* **Given instruction**: Scan the entries below and extract each line with the word "scene" in it.

Items listed in a dataset:

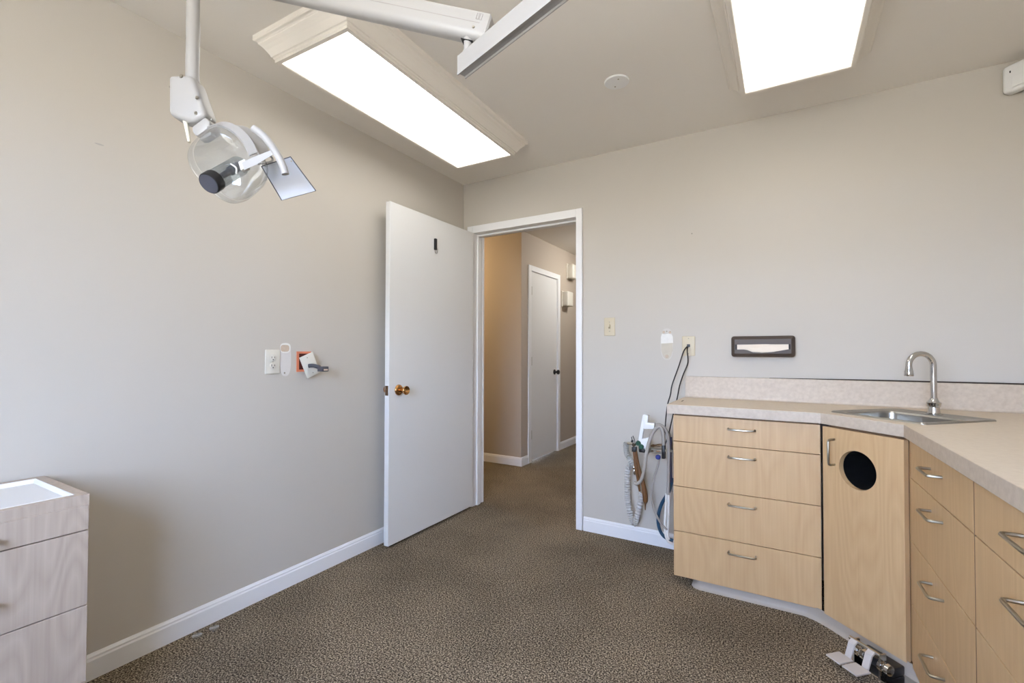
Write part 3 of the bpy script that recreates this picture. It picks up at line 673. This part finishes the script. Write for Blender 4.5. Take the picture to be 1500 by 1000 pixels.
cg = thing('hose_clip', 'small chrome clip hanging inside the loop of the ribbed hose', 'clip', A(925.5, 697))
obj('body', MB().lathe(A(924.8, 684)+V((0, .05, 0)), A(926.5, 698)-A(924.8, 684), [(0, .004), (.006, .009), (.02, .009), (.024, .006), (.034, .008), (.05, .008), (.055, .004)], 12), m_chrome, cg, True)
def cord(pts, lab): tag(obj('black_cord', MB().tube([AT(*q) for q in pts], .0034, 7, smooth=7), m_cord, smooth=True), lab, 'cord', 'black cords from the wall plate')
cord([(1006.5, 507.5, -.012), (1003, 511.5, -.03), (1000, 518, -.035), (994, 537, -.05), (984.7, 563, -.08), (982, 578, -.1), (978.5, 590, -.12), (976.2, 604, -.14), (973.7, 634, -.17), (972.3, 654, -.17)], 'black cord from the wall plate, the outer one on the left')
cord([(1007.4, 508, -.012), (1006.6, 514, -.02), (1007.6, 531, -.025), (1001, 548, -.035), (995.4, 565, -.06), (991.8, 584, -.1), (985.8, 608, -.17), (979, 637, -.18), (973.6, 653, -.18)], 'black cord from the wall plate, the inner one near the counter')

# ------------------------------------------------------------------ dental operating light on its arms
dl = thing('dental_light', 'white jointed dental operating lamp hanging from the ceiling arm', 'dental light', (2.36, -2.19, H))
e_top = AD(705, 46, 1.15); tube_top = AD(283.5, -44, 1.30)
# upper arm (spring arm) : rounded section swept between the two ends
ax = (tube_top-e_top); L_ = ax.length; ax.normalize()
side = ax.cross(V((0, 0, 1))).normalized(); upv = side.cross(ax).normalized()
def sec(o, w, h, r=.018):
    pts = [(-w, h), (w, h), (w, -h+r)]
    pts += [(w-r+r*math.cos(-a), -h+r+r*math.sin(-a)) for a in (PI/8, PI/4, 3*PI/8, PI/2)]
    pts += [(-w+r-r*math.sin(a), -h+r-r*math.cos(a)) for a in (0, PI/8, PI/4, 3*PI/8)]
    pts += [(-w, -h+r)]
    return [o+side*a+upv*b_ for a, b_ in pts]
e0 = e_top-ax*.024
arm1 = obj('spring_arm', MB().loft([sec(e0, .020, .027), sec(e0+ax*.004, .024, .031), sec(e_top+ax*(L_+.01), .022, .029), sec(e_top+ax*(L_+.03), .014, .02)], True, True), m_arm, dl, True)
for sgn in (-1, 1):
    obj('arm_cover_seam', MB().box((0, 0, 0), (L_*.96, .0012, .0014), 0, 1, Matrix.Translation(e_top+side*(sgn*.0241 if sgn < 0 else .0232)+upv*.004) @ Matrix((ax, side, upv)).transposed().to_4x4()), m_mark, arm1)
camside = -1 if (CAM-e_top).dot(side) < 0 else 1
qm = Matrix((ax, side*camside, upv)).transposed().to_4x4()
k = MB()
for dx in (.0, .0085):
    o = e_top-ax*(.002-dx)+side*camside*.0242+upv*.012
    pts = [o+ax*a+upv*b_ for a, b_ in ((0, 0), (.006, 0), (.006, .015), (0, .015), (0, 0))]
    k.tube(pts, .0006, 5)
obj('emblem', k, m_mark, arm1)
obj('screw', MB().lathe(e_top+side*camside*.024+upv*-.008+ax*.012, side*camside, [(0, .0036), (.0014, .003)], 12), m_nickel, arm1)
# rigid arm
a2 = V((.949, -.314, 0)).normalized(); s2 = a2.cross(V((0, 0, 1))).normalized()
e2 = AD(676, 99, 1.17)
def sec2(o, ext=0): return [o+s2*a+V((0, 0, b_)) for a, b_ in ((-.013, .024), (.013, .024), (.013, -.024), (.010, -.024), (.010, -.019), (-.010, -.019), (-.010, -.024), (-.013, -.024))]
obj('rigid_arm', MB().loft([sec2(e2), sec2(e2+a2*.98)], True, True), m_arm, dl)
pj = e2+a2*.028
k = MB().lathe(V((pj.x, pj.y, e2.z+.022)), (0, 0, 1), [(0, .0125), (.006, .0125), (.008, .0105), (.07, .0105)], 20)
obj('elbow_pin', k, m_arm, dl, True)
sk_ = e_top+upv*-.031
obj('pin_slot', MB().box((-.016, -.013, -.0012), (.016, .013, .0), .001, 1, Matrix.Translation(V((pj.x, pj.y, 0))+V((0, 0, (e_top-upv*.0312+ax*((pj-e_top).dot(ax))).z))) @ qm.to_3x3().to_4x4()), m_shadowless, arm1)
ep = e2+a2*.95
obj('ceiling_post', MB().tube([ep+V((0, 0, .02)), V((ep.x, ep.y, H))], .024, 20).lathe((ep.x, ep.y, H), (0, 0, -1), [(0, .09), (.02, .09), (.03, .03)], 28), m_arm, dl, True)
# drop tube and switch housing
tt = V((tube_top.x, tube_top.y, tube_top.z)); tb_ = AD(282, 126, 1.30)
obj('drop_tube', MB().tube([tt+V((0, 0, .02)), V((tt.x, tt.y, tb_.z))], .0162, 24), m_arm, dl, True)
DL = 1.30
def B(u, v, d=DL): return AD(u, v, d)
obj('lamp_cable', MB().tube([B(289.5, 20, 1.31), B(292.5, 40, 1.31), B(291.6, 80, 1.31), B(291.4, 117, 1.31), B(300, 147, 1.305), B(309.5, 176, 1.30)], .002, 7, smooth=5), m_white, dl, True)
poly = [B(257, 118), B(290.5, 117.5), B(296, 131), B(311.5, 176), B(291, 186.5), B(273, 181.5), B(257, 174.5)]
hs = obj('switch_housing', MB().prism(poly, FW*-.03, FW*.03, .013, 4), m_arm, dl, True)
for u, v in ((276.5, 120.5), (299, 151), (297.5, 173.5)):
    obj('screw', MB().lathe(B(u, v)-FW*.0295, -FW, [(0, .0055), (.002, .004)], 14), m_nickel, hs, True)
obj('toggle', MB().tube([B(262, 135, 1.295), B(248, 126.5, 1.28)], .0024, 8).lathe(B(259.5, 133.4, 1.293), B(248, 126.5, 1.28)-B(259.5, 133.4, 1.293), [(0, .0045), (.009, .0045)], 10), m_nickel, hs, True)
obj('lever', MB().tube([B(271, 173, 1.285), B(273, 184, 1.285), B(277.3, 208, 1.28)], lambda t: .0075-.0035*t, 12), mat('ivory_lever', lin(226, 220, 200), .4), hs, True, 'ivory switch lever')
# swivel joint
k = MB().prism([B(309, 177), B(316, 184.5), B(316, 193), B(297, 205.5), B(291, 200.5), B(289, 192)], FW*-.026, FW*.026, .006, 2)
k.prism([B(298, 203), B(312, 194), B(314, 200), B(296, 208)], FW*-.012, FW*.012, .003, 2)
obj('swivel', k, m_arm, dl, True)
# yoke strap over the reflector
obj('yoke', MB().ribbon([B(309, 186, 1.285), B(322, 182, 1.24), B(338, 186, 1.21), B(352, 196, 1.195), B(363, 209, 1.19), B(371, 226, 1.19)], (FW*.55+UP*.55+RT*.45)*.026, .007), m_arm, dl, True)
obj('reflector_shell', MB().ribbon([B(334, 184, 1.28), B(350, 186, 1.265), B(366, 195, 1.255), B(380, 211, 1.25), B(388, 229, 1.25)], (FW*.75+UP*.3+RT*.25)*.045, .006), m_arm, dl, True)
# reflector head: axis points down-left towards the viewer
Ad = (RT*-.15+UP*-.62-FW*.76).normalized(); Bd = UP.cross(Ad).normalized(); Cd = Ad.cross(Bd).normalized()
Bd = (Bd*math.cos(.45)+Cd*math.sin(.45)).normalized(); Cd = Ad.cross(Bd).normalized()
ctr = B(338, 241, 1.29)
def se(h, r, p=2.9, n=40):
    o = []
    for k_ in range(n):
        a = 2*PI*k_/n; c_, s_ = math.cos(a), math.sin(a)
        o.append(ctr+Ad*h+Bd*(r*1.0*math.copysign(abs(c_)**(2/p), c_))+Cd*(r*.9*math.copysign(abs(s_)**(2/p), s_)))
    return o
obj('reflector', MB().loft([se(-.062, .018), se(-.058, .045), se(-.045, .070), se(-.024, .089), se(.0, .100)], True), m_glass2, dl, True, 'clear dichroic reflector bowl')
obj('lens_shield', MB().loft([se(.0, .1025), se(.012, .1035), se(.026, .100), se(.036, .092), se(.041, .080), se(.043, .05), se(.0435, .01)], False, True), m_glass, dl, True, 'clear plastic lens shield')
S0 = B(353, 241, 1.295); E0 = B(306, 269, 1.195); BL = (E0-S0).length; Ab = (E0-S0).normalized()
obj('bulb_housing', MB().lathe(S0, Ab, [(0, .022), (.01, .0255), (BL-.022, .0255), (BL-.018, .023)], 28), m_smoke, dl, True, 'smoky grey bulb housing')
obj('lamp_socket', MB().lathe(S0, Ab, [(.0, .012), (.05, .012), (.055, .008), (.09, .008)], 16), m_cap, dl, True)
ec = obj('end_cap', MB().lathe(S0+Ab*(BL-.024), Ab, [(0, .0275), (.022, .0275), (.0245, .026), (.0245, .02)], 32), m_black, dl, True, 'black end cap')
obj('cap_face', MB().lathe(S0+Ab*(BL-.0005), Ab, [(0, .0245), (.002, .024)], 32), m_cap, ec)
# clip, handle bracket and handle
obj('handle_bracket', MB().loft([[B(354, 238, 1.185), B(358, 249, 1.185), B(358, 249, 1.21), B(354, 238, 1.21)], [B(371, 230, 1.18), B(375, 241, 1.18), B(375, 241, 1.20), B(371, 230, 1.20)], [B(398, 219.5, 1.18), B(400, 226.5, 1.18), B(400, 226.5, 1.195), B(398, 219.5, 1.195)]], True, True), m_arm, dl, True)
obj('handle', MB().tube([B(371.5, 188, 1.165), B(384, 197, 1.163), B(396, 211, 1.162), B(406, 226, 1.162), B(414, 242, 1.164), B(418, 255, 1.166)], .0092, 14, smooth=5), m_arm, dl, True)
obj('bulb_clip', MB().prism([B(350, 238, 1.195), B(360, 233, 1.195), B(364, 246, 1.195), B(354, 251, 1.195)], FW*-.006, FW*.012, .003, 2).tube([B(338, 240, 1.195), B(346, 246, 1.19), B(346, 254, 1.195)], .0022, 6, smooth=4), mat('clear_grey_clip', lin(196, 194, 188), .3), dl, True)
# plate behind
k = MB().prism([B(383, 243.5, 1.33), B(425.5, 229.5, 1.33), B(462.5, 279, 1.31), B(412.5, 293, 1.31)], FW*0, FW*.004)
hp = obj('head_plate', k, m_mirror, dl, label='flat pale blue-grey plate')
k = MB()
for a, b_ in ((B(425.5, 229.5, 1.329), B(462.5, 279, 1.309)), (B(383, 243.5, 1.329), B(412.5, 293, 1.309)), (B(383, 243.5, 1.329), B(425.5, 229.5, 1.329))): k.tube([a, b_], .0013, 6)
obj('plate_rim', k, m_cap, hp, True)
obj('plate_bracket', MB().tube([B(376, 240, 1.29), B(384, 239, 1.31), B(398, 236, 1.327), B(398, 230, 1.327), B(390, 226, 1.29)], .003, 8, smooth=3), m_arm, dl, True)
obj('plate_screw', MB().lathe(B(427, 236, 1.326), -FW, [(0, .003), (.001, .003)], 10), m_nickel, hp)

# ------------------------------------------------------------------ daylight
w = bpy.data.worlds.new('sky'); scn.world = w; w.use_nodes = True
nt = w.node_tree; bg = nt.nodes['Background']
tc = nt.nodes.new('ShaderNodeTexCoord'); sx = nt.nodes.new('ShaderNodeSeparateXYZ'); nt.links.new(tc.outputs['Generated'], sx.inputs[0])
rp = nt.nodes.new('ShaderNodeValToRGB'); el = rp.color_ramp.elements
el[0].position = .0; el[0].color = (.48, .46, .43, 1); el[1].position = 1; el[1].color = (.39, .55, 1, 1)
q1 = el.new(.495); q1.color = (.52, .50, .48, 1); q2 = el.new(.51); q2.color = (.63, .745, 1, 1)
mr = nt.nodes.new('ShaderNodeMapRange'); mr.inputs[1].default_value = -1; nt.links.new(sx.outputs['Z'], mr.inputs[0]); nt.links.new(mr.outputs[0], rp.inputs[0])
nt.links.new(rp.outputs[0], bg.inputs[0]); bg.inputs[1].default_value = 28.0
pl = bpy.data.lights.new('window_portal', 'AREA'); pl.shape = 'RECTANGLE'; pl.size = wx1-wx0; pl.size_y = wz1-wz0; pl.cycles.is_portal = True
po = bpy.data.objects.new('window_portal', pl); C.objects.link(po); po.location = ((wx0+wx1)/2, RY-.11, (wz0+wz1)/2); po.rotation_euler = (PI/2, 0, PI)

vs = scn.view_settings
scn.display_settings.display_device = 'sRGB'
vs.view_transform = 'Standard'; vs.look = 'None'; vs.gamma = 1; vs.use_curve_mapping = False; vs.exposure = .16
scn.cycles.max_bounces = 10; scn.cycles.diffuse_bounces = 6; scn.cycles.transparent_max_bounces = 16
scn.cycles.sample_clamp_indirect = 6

==

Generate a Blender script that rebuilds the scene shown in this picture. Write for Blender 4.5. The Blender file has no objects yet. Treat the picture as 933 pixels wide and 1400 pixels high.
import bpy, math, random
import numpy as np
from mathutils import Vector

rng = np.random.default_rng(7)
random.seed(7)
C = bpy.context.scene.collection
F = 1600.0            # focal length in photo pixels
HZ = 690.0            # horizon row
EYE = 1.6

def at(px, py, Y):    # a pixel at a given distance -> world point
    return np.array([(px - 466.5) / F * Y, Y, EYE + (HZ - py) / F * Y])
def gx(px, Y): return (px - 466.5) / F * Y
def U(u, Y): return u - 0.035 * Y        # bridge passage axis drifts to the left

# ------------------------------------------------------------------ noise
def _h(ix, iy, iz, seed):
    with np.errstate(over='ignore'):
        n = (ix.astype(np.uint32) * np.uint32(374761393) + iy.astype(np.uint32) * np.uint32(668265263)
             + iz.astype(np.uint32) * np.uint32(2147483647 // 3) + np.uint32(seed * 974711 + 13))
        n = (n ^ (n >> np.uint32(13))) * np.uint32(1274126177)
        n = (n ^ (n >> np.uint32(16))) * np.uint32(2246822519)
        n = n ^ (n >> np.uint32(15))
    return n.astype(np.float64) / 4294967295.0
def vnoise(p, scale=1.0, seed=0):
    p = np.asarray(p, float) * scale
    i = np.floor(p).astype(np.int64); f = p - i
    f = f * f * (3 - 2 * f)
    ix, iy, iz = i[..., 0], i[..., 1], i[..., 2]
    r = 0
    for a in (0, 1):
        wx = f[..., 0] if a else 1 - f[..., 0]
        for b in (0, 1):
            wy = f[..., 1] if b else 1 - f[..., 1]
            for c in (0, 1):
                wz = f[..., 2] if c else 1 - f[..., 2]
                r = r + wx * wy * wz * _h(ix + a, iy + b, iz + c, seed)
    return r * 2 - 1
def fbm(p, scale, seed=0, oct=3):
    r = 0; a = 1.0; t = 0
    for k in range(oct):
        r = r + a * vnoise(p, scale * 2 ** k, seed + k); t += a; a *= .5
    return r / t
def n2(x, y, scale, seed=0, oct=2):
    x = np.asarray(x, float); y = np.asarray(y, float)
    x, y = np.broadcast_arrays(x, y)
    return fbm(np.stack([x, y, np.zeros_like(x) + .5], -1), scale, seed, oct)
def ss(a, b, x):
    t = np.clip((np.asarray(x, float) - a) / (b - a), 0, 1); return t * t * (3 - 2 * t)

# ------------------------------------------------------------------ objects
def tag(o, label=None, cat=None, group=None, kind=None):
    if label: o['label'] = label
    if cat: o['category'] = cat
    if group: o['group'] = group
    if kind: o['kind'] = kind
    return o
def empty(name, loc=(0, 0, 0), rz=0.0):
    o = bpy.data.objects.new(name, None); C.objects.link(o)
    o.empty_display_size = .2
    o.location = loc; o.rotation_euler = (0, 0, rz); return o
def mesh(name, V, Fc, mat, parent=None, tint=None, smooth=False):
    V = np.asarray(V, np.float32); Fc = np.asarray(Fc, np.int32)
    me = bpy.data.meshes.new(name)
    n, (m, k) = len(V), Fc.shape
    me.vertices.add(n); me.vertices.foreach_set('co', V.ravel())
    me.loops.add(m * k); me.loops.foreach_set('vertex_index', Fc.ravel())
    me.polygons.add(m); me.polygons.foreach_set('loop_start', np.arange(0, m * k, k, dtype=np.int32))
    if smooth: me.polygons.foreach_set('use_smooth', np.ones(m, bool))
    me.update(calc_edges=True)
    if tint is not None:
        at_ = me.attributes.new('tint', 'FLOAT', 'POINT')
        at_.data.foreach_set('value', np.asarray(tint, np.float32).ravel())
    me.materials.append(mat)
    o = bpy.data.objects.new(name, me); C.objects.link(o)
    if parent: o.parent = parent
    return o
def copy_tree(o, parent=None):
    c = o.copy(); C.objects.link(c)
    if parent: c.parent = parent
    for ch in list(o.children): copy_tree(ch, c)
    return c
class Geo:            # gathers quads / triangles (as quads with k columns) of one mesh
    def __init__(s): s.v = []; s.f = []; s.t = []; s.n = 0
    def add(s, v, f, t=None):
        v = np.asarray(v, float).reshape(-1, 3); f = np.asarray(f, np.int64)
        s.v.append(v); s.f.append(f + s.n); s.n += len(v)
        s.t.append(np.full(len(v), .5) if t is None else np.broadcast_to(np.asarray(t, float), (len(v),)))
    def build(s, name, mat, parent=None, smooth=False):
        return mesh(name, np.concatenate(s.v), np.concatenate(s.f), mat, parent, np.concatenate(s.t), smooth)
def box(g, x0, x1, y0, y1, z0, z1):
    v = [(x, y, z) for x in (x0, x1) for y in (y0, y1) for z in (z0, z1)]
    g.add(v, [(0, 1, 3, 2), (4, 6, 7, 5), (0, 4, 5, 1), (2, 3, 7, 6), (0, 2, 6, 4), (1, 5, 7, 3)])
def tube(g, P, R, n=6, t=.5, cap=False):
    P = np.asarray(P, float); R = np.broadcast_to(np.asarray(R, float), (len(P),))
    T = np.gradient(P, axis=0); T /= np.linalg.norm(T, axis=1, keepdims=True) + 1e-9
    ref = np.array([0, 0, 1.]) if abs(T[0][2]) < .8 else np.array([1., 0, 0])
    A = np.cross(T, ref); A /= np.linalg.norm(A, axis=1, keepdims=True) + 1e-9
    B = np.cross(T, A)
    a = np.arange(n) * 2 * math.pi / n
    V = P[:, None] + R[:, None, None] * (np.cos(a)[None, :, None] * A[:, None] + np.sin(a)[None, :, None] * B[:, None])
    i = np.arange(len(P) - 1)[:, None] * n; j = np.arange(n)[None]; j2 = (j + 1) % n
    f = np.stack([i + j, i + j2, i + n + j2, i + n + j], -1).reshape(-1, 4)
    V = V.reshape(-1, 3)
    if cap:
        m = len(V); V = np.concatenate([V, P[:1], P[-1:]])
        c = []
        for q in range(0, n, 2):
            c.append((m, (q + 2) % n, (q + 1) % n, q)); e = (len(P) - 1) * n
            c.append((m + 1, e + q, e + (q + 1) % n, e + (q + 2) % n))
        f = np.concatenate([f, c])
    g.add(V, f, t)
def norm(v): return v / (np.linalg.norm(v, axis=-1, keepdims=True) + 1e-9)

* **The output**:
Generate a Blender script that rebuilds the scene shown in this picture. Write for Blender 4.5. The Blender file has no objects yet. Treat the picture as 933 pixels wide and 1400 pixels high.
C = bpy.context.scene.collection